Forth is a write-only language. Talking if postscript... In 1989, fresh out of college, I took on a really ambitious project to build a typesetting system for my mother tongue: Urdu. Working with turbo c, on a single floppy 8088 running at 12 mhz, I managed a ridiculous contraption : the fonts were stored as graphics described in text files of AutoCAD in dxf format. The system parsed the files and scaled them and rewrote the page full of text in dxf format. The system took about two hours to do one page.
I got sick of it, I went to a local college bookstore and bought a book in computer graphics. I learnt to draw lines using DDA algorithm and fill polygons using odd-evdn rules. I kept optimising it until i wrote the innee loops with inline assembly, finally producing a wysiwyg editor. I remember that i finished the polygon filling in one night.
Why am I saying all this? Much of that code is in ubitx text display routines!
- f

On Mon 22 Mar, 2021, 9:48 PM Jerry Gaffke via , <jgaffke=[email protected]> wrote:
I was inspired to dig through boxes in the basement,?
Yes, I still have Loeliger's book, with my scribbled notes in the margins.

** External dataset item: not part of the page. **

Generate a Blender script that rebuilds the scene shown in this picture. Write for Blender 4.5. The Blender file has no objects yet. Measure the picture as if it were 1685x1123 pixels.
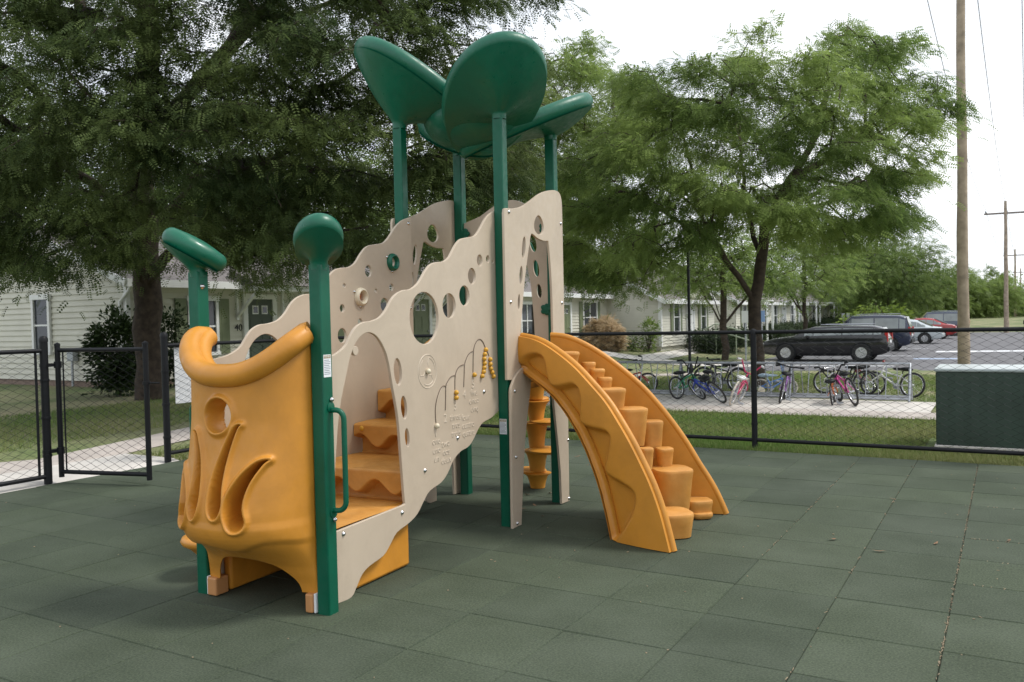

As a bonus I found my first edition of K&R's C book, also full of ancient notes.
Had figured a coworker must have borrowed it from my bookcase some 20 years ago
thinking it was a current edition.

Building a Forth-like threaded interpretive language from scratch could be fun.
We could make those Si5351 routines look really mysterious.? ?;-)

Jerry

On Mon, Mar 22, 2021 at 01:12 AM, Ashhar Farhan wrote:
I still have the FORTH book on my shelf!